When Leftists talk about reparations, they mean money but not just money. They mean revenge across the board. Paul has discussed this point recently. And there’s more to their revenge than just taking jobs or slots at prestigious colleges away from whites or Asians who earned them on the merits. They mean washing away the basic foundations of anything that might once have been recognizable as useful work or education.
This is what we need to understand: They think the country stinks and they aim to bring it down.
When confronted with the yawning chasm between his reputation and his output, Kendi typically responds by blaming his dupes for expecting him to be anything other than his glorious authentic self. Academics who criticize the merits of his arguments just don’t understand that true intellectuals today are “focused on the oppression of our own groups,” not on such mundanities as logic. This kind of racialized self-promotion, passed off as insight, is the grand total of what Kendi has to offer.
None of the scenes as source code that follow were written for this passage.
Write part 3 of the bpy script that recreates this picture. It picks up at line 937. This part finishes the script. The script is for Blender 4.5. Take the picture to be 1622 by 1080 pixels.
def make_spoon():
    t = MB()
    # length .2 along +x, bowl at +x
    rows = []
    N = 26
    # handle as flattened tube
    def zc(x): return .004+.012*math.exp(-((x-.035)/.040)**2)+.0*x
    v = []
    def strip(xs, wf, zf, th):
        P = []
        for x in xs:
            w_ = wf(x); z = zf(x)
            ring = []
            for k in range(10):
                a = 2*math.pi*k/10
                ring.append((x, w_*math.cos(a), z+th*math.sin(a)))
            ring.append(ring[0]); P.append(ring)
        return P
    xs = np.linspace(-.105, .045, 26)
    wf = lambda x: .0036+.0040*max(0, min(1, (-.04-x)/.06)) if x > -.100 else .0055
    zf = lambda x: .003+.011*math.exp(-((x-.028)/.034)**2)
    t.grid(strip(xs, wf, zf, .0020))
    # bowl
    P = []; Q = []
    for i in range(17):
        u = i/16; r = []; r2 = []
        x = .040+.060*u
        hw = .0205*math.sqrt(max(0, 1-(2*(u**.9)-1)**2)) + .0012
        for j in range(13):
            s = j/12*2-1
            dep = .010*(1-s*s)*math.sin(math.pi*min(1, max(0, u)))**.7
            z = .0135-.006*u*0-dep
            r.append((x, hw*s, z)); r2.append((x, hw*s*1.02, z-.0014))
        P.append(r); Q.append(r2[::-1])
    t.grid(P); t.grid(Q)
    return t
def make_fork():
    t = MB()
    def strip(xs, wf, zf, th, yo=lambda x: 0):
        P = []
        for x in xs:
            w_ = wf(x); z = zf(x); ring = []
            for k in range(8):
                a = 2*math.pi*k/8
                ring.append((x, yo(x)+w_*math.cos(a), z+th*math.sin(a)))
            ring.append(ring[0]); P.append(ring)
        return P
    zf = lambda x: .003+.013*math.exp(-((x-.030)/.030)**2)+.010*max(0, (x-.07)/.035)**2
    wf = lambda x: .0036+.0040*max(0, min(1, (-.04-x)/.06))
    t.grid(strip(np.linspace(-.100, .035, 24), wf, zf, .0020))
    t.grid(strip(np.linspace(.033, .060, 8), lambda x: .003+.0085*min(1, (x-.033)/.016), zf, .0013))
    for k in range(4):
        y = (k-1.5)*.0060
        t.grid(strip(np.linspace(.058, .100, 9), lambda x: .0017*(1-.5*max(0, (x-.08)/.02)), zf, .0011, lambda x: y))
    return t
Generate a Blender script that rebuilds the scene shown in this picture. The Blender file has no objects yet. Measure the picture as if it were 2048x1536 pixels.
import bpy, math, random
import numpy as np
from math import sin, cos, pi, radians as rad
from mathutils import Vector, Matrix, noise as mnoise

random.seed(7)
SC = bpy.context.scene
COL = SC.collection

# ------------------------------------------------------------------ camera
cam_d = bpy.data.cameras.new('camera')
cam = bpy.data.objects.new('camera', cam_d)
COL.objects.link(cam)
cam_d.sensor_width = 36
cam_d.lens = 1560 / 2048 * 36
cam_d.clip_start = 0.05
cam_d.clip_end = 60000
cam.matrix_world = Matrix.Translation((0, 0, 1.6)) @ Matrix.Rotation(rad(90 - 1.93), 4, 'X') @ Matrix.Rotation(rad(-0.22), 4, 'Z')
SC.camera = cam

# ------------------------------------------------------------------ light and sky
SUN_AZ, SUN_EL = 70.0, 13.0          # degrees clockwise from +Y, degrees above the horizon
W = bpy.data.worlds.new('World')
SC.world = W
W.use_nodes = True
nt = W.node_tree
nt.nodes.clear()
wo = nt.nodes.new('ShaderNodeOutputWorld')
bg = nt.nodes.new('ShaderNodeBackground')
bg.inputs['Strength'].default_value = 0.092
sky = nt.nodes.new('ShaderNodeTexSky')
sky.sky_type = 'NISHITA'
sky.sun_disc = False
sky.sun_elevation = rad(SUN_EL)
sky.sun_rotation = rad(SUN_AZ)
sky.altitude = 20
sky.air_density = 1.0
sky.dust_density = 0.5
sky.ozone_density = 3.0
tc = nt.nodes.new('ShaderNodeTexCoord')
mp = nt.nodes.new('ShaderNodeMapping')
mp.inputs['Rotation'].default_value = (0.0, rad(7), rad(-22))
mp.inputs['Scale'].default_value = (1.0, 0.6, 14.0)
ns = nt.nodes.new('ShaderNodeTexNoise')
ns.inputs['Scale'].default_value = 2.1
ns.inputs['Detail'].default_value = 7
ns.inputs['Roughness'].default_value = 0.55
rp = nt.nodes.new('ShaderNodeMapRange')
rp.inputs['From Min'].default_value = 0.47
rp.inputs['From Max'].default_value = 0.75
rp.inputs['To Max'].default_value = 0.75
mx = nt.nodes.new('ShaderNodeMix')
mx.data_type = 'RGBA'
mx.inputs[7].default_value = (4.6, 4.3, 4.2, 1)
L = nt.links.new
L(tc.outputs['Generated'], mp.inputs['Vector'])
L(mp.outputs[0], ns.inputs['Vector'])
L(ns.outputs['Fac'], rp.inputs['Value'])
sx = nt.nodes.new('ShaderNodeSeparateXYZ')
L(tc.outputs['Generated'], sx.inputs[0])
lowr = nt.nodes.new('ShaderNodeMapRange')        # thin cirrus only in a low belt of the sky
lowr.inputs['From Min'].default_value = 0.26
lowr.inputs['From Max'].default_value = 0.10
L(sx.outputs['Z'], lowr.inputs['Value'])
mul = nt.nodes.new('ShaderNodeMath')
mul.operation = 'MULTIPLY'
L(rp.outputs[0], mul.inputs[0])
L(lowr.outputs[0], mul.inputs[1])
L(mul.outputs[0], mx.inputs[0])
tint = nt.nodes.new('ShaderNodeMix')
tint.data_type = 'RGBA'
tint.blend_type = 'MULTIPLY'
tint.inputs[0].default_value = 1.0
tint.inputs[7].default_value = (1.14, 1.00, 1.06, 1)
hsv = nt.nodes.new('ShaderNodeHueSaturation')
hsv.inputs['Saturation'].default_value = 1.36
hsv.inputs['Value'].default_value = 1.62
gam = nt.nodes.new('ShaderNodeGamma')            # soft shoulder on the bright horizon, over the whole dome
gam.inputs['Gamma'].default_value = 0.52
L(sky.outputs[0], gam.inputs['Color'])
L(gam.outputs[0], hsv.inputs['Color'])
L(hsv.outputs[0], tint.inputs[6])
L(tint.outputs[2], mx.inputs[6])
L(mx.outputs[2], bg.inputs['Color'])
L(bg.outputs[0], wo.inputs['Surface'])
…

His point of view, such as it is, can be summarized in one sinister assertion from his most famous book, How to Be an Antiracist: “The only remedy to negative racist discrimination that produces inequity is positive antiracist discrimination that produces equity.” He has subsequently done his best to generate and encourage this “positive discrimination,” chiefly by extracting funds from anguished white liberals and redistributing them toward himself. It is an exchange that gratifies the Olympian narcissism of both parties, confirming the white liberals in their core belief that they personally will deliver America from its racist past if they just emote hard enough, and confirming Ibram X. Kendi in his core belief that America will be delivered from its racist past if everyone just gives enough money to Ibram X. Kendi. What reactionary slob would dare ask how he will use the money? The point is: it used to be yours, now it’s his.
As noted, I can’t put it any better than that.
BU wasn't really getting a research center; they were buying "steam control".